## Entries with scene source code
------------
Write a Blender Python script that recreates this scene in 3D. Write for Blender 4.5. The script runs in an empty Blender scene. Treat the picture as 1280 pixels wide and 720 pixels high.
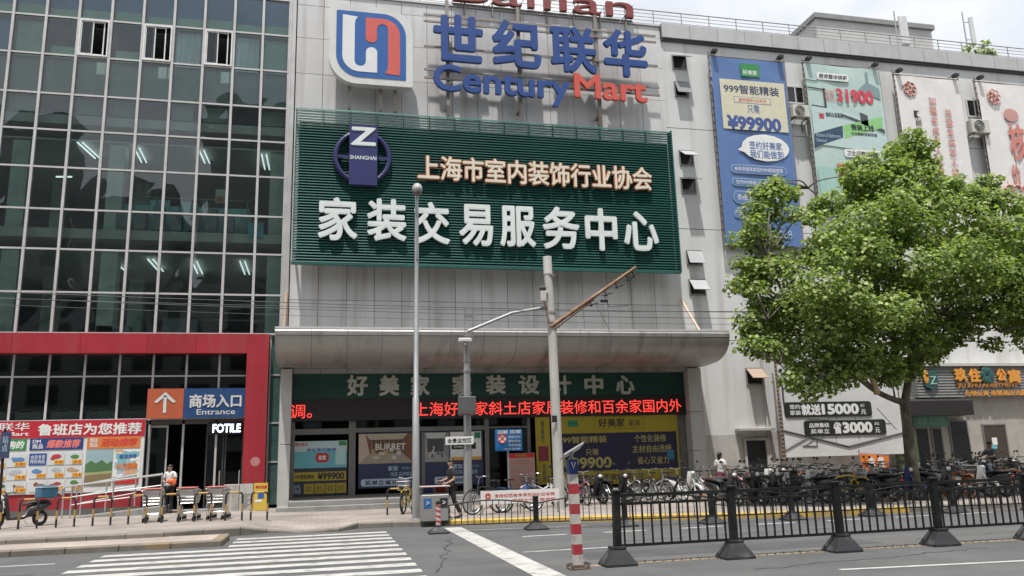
import bpy, math, random
import numpy as np
from mathutils import Vector, Matrix
random.seed(7); RNG = np.random.default_rng(7)
scene = bpy.context.scene
C = scene.collection

# ---------------------------------------------------------------- camera
EYE = 1.65
AX = Vector((0.97427599, 0.01877045, 0.22457508))      # world X (along the street) seen from the camera
AY = Vector((-0.223516, 0.20764286, 0.95232612))       # world Y (across the street)
AZ = Vector((-0.02875582, -0.9780246, 0.20649695))     # world Z (up)
cam_d = bpy.data.cameras.new('camera'); cam = bpy.data.objects.new('camera', cam_d); C.objects.link(cam)
cam_d.sensor_width = 36; cam_d.lens = 1005 / 1280 * 36; cam_d.clip_start = 0.1; cam_d.clip_end = 3000
R = Matrix(((AX.x, -AX.y, -AX.z), (AY.x, -AY.y, -AY.z), (AZ.x, -AZ.y, -AZ.z)))
cam.matrix_world = Matrix.Translation((0, 0, EYE)) @ R.to_4x4()
scene.camera = cam
# ---------------------------------------------------------------- light
SUN_DIR = Vector((-0.12, -0.30, 1.0)).normalized()      # towards the sun
world = bpy.data.worlds.new('World'); scene.world = world; world.use_nodes = True
wn = world.node_tree.nodes; wl = world.node_tree.links
for n in list(wn): wn.remove(n)
wo = wn.new('ShaderNodeOutputWorld'); bg = wn.new('ShaderNodeBackground'); sky = wn.new('ShaderNodeTexSky')
sky.sky_type = 'NISHITA'; sky.sun_disc = False
sky.sun_elevation = math.asin(SUN_DIR.z); sky.sun_rotation = math.atan2(SUN_DIR.x, SUN_DIR.y)
sky.air_density = 1.2; sky.dust_density = 3.0
tcw = wn.new('ShaderNodeTexCoord'); nz = wn.new('ShaderNodeTexNoise'); rmp = wn.new('ShaderNodeValToRGB'); mx = wn.new('ShaderNodeMixRGB')
mpw = wn.new('ShaderNodeMapping'); mpw.inputs['Scale'].default_value = (1, 1, 2.2); mpw.inputs['Location'].default_value = (0.4, 0.2, 0.0)
nz.inputs['Scale'].default_value = 2.2; nz.inputs['Detail'].default_value = 7; nz.inputs['Roughness'].default_value = 0.55
rmp.color_ramp.elements[0].position = 0.30; rmp.color_ramp.elements[0].color = (0.55, 0.55, 0.55, 1)
rmp.color_ramp.elements[1].position = 0.55; rmp.color_ramp.elements[1].color = (1, 1, 1, 1)
mx.inputs['Color2'].default_value = (8.9, 9.15, 9.6, 1)
wl.new(tcw.outputs['Generated'], mpw.inputs['Vector']); wl.new(mpw.outputs['Vector'], nz.inputs['Vector']); wl.new(nz.outputs['Fac'], rmp.inputs['Fac'])
wl.new(rmp.outputs['Color'], mx.inputs['Fac']); wl.new(sky.outputs['Color'], mx.inputs['Color1'])
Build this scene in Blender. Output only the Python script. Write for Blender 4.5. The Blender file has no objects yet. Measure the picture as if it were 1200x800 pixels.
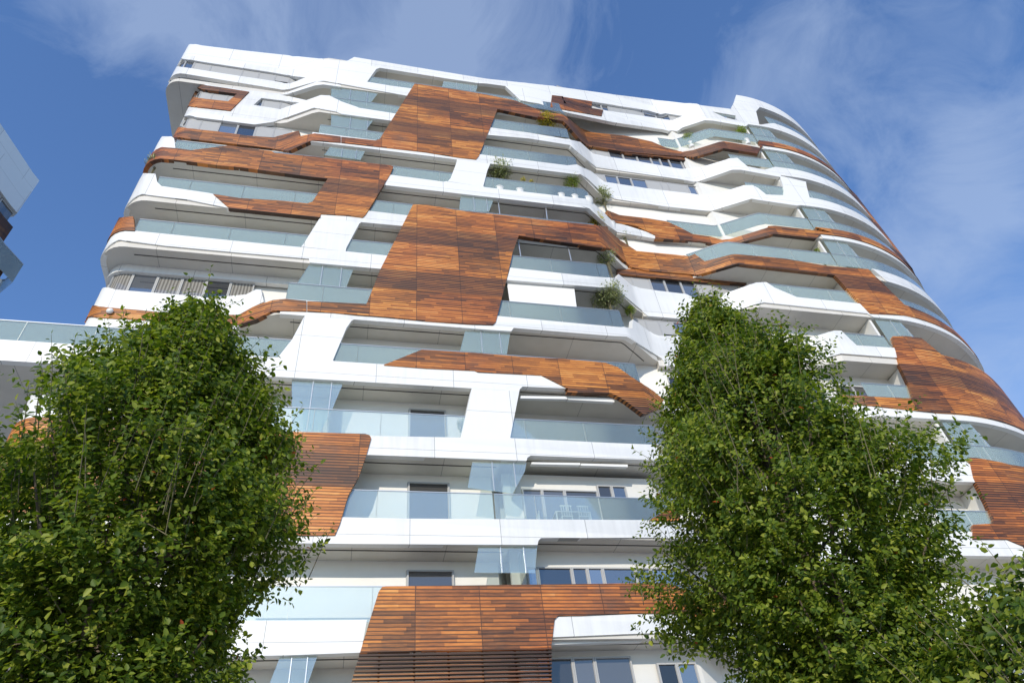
import bpy, bmesh, math, random
import numpy as np
from mathutils import Vector
from mathutils.geometry import tessellate_polygon
random.seed(7); RNG = np.random.default_rng(11)
scene = bpy.context.scene
COL = scene.collection
for n_ in ('label',): pass

# ------------------------------------------------------------------ camera geometry (surveyed from the picture)
F_PX = 832.441
CAM_R = np.array([[0.97720, 0.0718, 0.1998], [-0.1917, 0.7025, 0.6854], [-0.0911, -0.7081, 0.7002]])
_u, _s, _v = np.linalg.svd(CAM_R); CAM_R = _u @ _v
CZ, D0 = 1.6, 20.0
H_FL = D0 * 0.164004647
def ZK(k): return CZ + D0 * 2.03528301 - H_FL * k
def ray(px, py): return CAM_R @ np.array([px - 600., py - 400., F_PX])
def onY(px, py, y):
    d = ray(px, py); t = y / d[1]; return Vector((d[0] * t, y, CZ + d[2] * t))

# ------------------------------------------------------------------ object helpers
def link(o, parent=None):
    COL.objects.link(o)
    if parent is not None: o.parent = parent
    return o
def tag(o, label=None, cat=None, group=None, kind=None):
    if label: o['label'] = label
    if cat: o['category'] = cat
    if group: o['group'] = group
    if kind: o['kind'] = kind
    return o
def empty(name, loc, label, cat, group=None):
    o = bpy.data.objects.new(name, None); link(o); o.location = loc
    return tag(o, label, cat, group)
def mesh_obj(name, me, mat, parent=None):
    if mat is not None: me.materials.append(mat)
    o = bpy.data.objects.new(name, me); link(o, parent)
    if parent is not None: o.location = -world_loc(parent)
    return o
def world_loc(o):
    v = Vector((0, 0, 0))
    while o is not None: v = v + o.location; o = o.parent
    return v
def bm_obj(name, bm, mat, parent=None, smooth=None):
    bmesh.ops.recalc_face_normals(bm, faces=bm.faces)
    me = bpy.data.meshes.new(name); bm.to_mesh(me); bm.free()
    if smooth is not None:
        me.shade_smooth(); me.set_sharp_from_angle(angle=math.radians(smooth))
    return mesh_obj(name, me, mat, parent)
def bm_box(bm, c, s, rz=0.0):
    r = bmesh.ops.create_cube(bm, size=1.0)
    for v in r['verts']:
        x, y, z = v.co.x * s[0], v.co.y * s[1], v.co.z * s[2]
        v.co = Vector((c[0] + x * math.cos(rz) - y * math.sin(rz), c[1] + x * math.sin(rz) + y * math.cos(rz), c[2] + z))
def bm_tube(bm, pts, rads, n=6):
    rings = []
    for i, p in enumerate(pts):
        p = Vector(p)
        a = Vector(pts[max(i - 1, 0)]); b = Vector(pts[min(i + 1, len(pts) - 1)])
        t = (b - a).normalized()
        x = t.orthogonal().normalized(); y = t.cross(x)
        rings.append([bm.verts.new(p + (x * math.cos(2 * math.pi * k / n) + y * math.sin(2 * math.pi * k / n)) * rads[i]) for k in range(n)])
    for i in range(len(rings) - 1):
        for k in range(n):
            bm.faces.new((rings[i][k], rings[i][(k + 1) % n], rings[i + 1][(k + 1) % n], rings[i + 1][k]))
    bm.faces.new(rings[0][::-1]); bm.faces.new(rings[-1])
def bm_lathe(bm, c, prof, n=16):
    rings = []
    for r, z in prof:
        rings.append([bm.verts.new((c[0] + r * math.cos(2 * math.pi * k / n), c[1] + r * math.sin(2 * math.pi * k / n), c[2] + z)) for k in range(n)])
    for i in range(len(rings) - 1):
        for k in range(n):
            bm.faces.new((rings[i][k], rings[i][(k + 1) % n], rings[i + 1][(k + 1) % n], rings[i + 1][k]))
    bm.faces.new(rings[0][::-1]); bm.faces.new(rings[-1])

# ------------------------------------------------------------------ materials
def new_mat(name):
    m = bpy.data.materials.new(name); m.use_nodes = True
    nt = m.node_tree; nt.nodes.clear()
    out = nt.nodes.new('ShaderNodeOutputMaterial')
    return m, nt, out
def N(nt, typ, **kw):
    n = nt.nodes.new(typ)
    for k, v in kw.items():
        if k in n.inputs.keys(): n.inputs[k].default_value = v
        else: setattr(n, k, v)
    return n
def math_node(nt, op, a, b=None, clamp=False):
    n = nt.nodes.new('ShaderNodeMath'); n.operation = op; n.use_clamp = clamp
    for i, x in enumerate((a, b)):
        if x is None: continue
        if isinstance(x, (int, float)): n.inputs[i].default_value = x
        else: nt.links.new(x, n.inputs[i])
    return n.outputs[0]
def mix_col(nt, fac, a, b, blend='MIX'):
    n = nt.nodes.new('ShaderNodeMix'); n.data_type = 'RGBA'; n.blend_type = blend
    for sock, x in ((n.inputs[0], fac), (n.inputs[6], a), (n.inputs[7], b)):
        if isinstance(x, (int, float)): sock.default_value = x
        elif isinstance(x, tuple): sock.default_value = (*x, 1)
        else: nt.links.new(x, sock)
    return n.outputs[2]
def ramp(nt, fac, stops):
    n = nt.nodes.new('ShaderNodeValToRGB'); nt.links.new(fac, n.inputs[0])
    el = n.color_ramp.elements
    while len(el) < len(stops): el.new(0.5)
    for e, (p, c) in zip(el, stops):
        e.position = p; e.color = (*c, 1)
    return n.outputs[0]
def plain(name, col, rough=0.5, metal=0.0, noise=0.0):
    m, nt, out = new_mat(name)
    p = N(nt, 'ShaderNodeBsdfPrincipled', Roughness=rough, Metallic=metal)
    p.inputs['Base Color'].default_value = (*col, 1)
    if noise:
        g = N(nt, 'ShaderNodeNewGeometry'); t = N(nt, 'ShaderNodeTexNoise', Scale=3.0, Detail=4.0)
        nt.links.new(g.outputs['Position'], t.inputs['Vector'])
        c = mix_col(nt, t.outputs['Fac'], tuple(x * (1 - noise) for x in col), tuple(min(1, x * (1 + noise)) for x in col))
        nt.links.new(c, p.inputs['Base Color'])
    nt.links.new(p.outputs[0], out.inputs[0])
    return m
def uv_xy(nt):
    u = N(nt, 'ShaderNodeUVMap'); u.uv_map = 'UVMap'
    s = N(nt, 'ShaderNodeSeparateXYZ'); nt.links.new(u.outputs[0], s.inputs[0])
    return u.outputs[0], s.outputs[0], s.outputs[1]
def cladding_mat(name, base, joint=True):
    m, nt, out = new_mat(name)
    uv, s, z = uv_xy(nt)
    zf = math_node(nt, 'DIVIDE', math_node(nt, 'SUBTRACT', z, ZK(20)), H_FL)
    fl = math_node(nt, 'FLOOR', zf); fr = math_node(nt, 'MULTIPLY', math_node(nt, 'FRACT', zf), H_FL)
    wn = N(nt, 'ShaderNodeTexWhiteNoise', noise_dimensions='1D'); nt.links.new(fl, wn.inputs['W'])
    sx = math_node(nt, 'DIVIDE', math_node(nt, 'ADD', s, math_node(nt, 'MULTIPLY', wn.outputs['Value'], 3.1)), 2.9)
    fx = math_node(nt, 'MULTIPLY', math_node(nt, 'FRACT', sx), 2.9)
    jv = math_node(nt, 'LESS_THAN', fx, 0.02)
    jh = math_node(nt, 'LESS_THAN', math_node(nt, 'ABSOLUTE', math_node(nt, 'SUBTRACT', fr, 0.33)), 0.008)
    jh2 = math_node(nt, 'LESS_THAN', math_node(nt, 'ABSOLUTE', math_node(nt, 'SUBTRACT', fr, 2.2)), 0.008)
    j = math_node(nt, 'MAXIMUM', jv, math_node(nt, 'MAXIMUM', jh, jh2))
    pn = N(nt, 'ShaderNodeTexWhiteNoise', noise_dimensions='2D')
    cv = N(nt, 'ShaderNodeCombineXYZ'); nt.links.new(math_node(nt, 'FLOOR', sx), cv.inputs[0]); nt.links.new(fl, cv.inputs[1])
    nt.links.new(cv.outputs[0], pn.inputs['Vector'])
    g = N(nt, 'ShaderNodeNewGeometry')
    ns = N(nt, 'ShaderNodeTexNoise', Scale=0.9, Detail=5.0, Roughness=0.65); nt.links.new(g.outputs['Position'], ns.inputs['Vector'])
    mp = N(nt, 'ShaderNodeMapping'); mp.inputs['Scale'].default_value = (5.0, 5.0, 0.35)
    nt.links.new(g.outputs['Position'], mp.inputs[0])
    st = N(nt, 'ShaderNodeTexNoise', Scale=1.0, Detail=4.0); nt.links.new(mp.outputs[0], st.inputs['Vector'])
    f = math_node(nt, 'ADD', math_node(nt, 'MULTIPLY', pn.outputs['Value'], 0.35), math_node(nt, 'ADD', math_node(nt, 'MULTIPLY', ns.outputs['Fac'], 0.35), math_node(nt, 'MULTIPLY', st.outputs['Fac'], 0.4)))
    c = ramp(nt, f, [(0.25, tuple(x * 0.80 for x in base)), (0.5, tuple(x * 0.97 for x in base)), (0.8, base)])
    if joint: c = mix_col(nt, math_node(nt, 'MULTIPLY', j, 0.8), c, (0.22, 0.22, 0.21))
    p = N(nt, 'ShaderNodeBsdfPrincipled', Roughness=0.42)
    nt.links.new(c, p.inputs['Base Color']); nt.links.new(p.outputs[0], out.inputs[0])
    return m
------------
## DIRECTIVE
Extract, word for word, each line from the top of the data down to and including the line with "C = scene.collection"; skip the pictures.

## SOLUTION FOR THIS TASK
Write a Blender Python script that recreates this scene in 3D. Write for Blender 4.5. The script runs in an empty Blender scene. Treat the picture as 1280 pixels wide and 720 pixels high.
import bpy, math, random
import numpy as np
from mathutils import Vector, Matrix
random.seed(7); RNG = np.random.default_rng(7)
scene = bpy.context.scene
C = scene.collection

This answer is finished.